Omar el-Bashir, President of Sudan and great grandson of ITV telepundit Martin Bashir, was equally welcoming of the Live Ate principle. "Write our debts off, by all means," Mr el-Bashir told us. "Let us start again with 'a clean slate' as you say in your English pubs. Al-Qaeda costs us a fortune to commission, so any bit of aid money you have lying around would be most welcome. I thought the Chinese government was generous, but they're tightarses compared to you."

Obasanjo: Renault MeganeA spokesman for Nigeria's President Obasanjo was more cautious about the news. "Beware of these Trojan horses," he said somewhat enigmatically. "If there are preconditions attached then they will not be quite so welcome." Pushed to give more details Mr Mbenzi, who handles President Obasanjo's personal bank accounts replied: "We have Charles Taylor here; a much maligned man in the west. But he is a good friend of President Obasanjo and any pressure to hand him over to the authorities in Sierra Leone would be resisted. But we have our own oil, so we don't need to care too much what happens." He then offered to buy my 1997 Renault Megane for four times its asking price, but I politely refused.

However, the news of Live Ate's ambitions has not received universal approval. Militia representatives in the Congo district of Ituri, where 60,000 people have been killed in fighting over rich mineral resources, were incensed by the plan. "Mind dey's own fu*cking business, we's have de war on here," an angry twelve-year-old boy told a doctor from Medecin sans Frontieres. "I make $12 a day; if white man starts de aid programme and puts me back in school I have fuc*k all. I work for Western African Minerals Corp, based in Washington and Johannesburg. You ask dem what dey think of aid. Dey spit in your eye. Leave us alone."

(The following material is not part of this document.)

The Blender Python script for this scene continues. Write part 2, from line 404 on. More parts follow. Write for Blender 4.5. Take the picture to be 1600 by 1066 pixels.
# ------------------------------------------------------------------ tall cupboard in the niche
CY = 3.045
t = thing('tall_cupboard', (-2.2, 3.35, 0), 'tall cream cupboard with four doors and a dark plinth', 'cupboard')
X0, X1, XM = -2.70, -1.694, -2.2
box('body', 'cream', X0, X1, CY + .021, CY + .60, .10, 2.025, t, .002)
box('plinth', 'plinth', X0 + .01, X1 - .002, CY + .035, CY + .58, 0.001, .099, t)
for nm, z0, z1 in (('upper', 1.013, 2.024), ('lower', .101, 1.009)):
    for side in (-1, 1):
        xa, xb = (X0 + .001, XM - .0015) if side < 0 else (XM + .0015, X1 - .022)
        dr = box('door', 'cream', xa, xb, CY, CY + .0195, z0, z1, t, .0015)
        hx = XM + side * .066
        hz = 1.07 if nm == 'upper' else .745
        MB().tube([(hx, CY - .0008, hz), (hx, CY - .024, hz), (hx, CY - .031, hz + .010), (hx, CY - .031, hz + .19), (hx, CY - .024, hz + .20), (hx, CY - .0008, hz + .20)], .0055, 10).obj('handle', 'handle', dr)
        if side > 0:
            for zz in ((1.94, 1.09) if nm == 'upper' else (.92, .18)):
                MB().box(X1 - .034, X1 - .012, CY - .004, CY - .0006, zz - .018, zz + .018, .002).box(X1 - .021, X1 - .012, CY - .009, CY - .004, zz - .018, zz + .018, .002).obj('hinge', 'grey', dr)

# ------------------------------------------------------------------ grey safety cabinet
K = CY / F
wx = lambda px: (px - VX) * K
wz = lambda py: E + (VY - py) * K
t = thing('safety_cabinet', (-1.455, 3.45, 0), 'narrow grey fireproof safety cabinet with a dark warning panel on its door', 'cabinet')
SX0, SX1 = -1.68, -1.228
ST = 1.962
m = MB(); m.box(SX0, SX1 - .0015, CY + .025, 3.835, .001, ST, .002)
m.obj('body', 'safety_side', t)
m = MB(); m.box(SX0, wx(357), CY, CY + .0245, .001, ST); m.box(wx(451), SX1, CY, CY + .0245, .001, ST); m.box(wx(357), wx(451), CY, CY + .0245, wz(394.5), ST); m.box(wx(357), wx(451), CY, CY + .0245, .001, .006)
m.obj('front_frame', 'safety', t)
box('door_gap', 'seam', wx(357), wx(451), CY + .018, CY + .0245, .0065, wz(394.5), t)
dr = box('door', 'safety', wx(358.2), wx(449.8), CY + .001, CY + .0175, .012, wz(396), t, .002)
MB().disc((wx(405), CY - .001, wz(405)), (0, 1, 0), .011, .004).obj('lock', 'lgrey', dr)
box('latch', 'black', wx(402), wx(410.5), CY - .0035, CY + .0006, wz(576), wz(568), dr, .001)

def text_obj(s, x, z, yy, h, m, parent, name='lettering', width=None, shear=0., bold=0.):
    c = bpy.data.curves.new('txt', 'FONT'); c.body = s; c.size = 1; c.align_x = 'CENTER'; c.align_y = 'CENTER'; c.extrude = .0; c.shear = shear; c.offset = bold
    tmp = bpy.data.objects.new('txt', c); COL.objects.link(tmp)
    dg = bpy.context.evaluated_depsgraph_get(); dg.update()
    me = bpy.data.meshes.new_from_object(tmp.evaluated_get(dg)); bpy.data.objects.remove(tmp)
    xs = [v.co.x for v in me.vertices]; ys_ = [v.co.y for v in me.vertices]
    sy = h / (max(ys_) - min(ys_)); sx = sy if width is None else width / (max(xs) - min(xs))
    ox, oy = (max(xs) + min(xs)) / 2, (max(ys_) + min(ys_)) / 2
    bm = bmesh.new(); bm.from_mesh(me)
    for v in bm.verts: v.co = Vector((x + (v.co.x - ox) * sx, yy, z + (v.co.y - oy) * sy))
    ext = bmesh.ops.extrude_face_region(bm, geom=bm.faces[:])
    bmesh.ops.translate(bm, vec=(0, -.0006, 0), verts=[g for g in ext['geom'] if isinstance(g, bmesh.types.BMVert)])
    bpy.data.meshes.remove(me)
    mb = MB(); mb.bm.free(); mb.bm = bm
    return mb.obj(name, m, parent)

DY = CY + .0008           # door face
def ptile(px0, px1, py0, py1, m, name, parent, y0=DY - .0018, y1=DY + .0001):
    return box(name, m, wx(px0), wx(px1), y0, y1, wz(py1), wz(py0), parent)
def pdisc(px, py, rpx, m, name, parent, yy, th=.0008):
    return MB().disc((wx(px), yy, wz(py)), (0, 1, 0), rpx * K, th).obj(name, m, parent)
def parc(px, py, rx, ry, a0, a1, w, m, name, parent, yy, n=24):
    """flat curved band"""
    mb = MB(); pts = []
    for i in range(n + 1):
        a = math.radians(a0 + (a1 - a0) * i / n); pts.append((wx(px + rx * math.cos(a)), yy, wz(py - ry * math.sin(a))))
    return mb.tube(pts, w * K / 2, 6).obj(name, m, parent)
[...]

In Somalia, made famous by the America film Black Hawk Down in which a bunch of American guys crash a helicopter, fighting warlords were united in their dismay. "We were not consulted," said Osman Ali Atto at a joint press conference. Sitting next to him, Mohammed Qanyare Affra told the assembled journalists: "We never received our royalties for appearing as extras and consultants for the film, and now the west is taking the piss again. We decide what happens here; not Mister Brown or Mister Blair or Mister Bush, or those sissys in Nairobi claiming to be the government." Also at the table were Hussein Aideed, back from his holidays in Tonga, and Muse Sudi Yalahow who didn't speak because of a bad headcold.

Similar affront was expressed by Joseph Kony, leader of the Lords Resistance Army, currently hacking the heads and limbs off great swathes of Uganda. "You people in the west do nothing for decades, and then suddenly you're here. What is a man like me to do? There isn't even any oil here! I am a victim of your whims and fantasies. I offer a ceasefire, because we're all a bit tired at the moment, and you think we're giving up. No aid. No grants. I don't want to spend the rest of my life working in a call centre in Kampala."

Share prices tumbled in Western African Minerals Corp as news spread of the initiative to rid Africa of debt, corrupt leaders and increase aid to undermine civil war and tribal disputes. As the realisation dawned that removing corrupt leaders was off the agenda prices rose again and closed 1.3 points up on the day. "A big relief," said an eighteen-stone spokesman for the company. "We want to see the status quo maintained here, not Hyde Park. If people left everything as it is and let the markets sort it out Africa would be back on its feet in less than 340 years."